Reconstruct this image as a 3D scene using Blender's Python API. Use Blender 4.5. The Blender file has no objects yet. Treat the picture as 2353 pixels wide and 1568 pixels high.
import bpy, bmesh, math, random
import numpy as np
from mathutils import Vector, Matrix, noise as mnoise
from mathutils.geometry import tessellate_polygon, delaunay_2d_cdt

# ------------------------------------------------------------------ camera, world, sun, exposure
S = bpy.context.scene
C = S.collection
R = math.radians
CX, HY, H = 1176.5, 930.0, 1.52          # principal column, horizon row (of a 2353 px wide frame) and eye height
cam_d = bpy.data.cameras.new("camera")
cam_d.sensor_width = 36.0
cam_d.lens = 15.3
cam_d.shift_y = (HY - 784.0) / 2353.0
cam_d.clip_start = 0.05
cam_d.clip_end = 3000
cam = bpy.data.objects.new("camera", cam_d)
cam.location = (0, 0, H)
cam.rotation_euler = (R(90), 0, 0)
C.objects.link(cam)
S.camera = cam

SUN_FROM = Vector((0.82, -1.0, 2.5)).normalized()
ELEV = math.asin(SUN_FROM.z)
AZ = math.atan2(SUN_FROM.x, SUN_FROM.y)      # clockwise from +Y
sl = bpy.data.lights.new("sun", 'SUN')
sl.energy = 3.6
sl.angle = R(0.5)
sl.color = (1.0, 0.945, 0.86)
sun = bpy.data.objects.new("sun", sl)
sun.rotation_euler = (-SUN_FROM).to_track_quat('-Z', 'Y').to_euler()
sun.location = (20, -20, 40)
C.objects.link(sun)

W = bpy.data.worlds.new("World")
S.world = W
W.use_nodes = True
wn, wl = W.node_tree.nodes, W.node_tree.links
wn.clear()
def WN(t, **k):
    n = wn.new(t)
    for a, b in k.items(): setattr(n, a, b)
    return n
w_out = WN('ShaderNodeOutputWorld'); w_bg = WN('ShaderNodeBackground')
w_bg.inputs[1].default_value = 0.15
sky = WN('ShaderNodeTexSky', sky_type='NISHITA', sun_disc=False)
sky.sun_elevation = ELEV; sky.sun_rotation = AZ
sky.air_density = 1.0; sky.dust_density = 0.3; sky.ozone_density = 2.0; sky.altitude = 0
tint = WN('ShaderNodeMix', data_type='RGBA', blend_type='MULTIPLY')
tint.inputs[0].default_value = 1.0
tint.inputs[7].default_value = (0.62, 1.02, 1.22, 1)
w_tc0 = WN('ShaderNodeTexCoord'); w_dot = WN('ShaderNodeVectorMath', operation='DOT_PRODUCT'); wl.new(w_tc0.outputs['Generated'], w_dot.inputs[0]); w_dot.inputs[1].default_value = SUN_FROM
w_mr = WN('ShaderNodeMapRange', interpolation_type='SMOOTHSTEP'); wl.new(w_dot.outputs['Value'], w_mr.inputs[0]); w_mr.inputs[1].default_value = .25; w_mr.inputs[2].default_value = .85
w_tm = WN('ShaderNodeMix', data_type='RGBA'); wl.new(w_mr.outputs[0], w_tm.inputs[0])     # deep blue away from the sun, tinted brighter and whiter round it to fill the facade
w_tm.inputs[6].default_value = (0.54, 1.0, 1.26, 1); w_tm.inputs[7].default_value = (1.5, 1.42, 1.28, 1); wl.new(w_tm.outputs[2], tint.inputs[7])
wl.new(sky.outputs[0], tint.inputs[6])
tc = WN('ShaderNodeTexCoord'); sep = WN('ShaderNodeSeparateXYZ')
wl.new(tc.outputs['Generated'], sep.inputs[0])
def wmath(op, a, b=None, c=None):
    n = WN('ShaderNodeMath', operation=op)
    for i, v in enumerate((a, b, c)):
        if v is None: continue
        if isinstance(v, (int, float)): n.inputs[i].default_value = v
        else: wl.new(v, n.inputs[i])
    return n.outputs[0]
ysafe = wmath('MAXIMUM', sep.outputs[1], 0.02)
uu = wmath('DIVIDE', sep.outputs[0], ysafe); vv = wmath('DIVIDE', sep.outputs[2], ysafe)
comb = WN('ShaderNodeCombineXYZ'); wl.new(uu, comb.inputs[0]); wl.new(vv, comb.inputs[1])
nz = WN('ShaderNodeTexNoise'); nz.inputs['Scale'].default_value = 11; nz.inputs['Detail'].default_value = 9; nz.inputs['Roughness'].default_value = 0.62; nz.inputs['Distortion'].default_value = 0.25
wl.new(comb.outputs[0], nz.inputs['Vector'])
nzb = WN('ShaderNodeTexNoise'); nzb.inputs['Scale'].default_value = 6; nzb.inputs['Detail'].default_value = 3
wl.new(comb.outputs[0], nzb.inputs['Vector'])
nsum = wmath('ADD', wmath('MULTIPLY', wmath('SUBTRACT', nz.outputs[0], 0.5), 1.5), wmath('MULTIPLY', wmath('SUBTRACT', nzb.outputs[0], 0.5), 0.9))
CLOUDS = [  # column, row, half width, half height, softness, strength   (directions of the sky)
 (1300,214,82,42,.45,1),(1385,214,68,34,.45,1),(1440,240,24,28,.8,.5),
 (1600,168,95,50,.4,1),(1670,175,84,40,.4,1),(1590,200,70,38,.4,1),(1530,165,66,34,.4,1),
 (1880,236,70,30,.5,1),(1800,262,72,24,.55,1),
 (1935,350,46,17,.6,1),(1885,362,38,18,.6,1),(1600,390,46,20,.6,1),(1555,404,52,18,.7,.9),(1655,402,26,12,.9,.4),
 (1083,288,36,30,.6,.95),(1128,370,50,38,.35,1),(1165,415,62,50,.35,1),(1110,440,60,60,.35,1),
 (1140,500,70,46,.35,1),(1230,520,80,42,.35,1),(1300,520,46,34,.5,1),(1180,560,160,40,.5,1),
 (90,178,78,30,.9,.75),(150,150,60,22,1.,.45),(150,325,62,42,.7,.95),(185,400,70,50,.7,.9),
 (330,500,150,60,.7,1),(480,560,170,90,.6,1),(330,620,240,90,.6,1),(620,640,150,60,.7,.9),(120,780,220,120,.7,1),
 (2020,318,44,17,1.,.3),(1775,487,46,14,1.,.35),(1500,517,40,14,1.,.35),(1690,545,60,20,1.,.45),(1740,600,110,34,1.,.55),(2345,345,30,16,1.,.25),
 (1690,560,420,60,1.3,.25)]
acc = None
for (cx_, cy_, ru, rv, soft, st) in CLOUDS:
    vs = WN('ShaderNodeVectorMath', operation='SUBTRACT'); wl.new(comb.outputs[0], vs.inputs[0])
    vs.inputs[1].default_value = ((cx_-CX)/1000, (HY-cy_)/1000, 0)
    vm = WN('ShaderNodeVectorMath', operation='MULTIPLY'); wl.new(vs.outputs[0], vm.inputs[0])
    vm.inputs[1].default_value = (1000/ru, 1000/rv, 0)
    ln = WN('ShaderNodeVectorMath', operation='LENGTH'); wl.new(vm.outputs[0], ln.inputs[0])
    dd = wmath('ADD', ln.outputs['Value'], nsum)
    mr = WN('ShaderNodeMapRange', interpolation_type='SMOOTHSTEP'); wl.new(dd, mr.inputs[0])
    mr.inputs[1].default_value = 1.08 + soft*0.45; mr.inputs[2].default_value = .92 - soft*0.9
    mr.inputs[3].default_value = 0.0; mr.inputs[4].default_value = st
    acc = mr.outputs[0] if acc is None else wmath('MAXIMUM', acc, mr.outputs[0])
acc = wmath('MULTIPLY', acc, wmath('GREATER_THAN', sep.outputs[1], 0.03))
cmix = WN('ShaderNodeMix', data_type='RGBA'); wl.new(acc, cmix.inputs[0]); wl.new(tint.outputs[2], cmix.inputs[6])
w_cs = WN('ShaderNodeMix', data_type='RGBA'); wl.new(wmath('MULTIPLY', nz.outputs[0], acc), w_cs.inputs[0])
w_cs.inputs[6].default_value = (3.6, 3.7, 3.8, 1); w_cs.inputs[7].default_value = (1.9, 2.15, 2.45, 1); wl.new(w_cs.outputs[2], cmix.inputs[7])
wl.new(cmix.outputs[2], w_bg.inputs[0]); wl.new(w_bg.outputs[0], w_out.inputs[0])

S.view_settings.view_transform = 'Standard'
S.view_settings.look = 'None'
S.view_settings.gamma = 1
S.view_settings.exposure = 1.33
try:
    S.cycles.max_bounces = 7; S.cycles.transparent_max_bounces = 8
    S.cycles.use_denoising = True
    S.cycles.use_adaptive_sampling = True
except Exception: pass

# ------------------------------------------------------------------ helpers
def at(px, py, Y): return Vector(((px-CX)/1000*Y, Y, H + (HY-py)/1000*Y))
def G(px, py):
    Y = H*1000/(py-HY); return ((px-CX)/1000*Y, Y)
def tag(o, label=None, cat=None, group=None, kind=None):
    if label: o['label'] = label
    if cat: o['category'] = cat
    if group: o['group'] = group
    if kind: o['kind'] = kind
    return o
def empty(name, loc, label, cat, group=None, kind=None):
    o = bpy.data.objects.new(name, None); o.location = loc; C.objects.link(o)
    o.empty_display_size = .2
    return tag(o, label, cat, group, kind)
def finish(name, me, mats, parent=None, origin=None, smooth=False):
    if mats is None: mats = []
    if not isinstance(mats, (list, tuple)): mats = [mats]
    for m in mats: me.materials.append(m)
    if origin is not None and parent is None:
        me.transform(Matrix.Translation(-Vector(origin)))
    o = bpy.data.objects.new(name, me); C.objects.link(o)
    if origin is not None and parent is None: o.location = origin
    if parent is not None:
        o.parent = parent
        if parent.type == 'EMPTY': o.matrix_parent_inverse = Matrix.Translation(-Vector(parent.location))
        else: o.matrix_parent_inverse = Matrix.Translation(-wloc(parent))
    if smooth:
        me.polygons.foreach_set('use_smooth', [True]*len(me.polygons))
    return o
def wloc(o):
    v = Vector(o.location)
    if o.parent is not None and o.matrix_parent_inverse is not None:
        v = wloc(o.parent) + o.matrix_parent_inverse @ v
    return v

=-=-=

= Task statement =
Copy exactly the lines that run from the first line of the data to the line containing "S.camera = cam", please, with both ends included and nothing else.

= Task solution =
Reconstruct this image as a 3D scene using Blender's Python API. Use Blender 4.5. The Blender file has no objects yet. Treat the picture as 2353 pixels wide and 1568 pixels high.
import bpy, bmesh, math, random
import numpy as np
from mathutils import Vector, Matrix, noise as mnoise
from mathutils.geometry import tessellate_polygon, delaunay_2d_cdt

# ------------------------------------------------------------------ camera, world, sun, exposure
S = bpy.context.scene
C = S.collection
R = math.radians
CX, HY, H = 1176.5, 930.0, 1.52          # principal column, horizon row (of a 2353 px wide frame) and eye height
cam_d = bpy.data.cameras.new("camera")
cam_d.sensor_width = 36.0
cam_d.lens = 15.3
cam_d.shift_y = (HY - 784.0) / 2353.0
cam_d.clip_start = 0.05
cam_d.clip_end = 3000
cam = bpy.data.objects.new("camera", cam_d)
cam.location = (0, 0, H)
cam.rotation_euler = (R(90), 0, 0)
C.objects.link(cam)
S.camera = cam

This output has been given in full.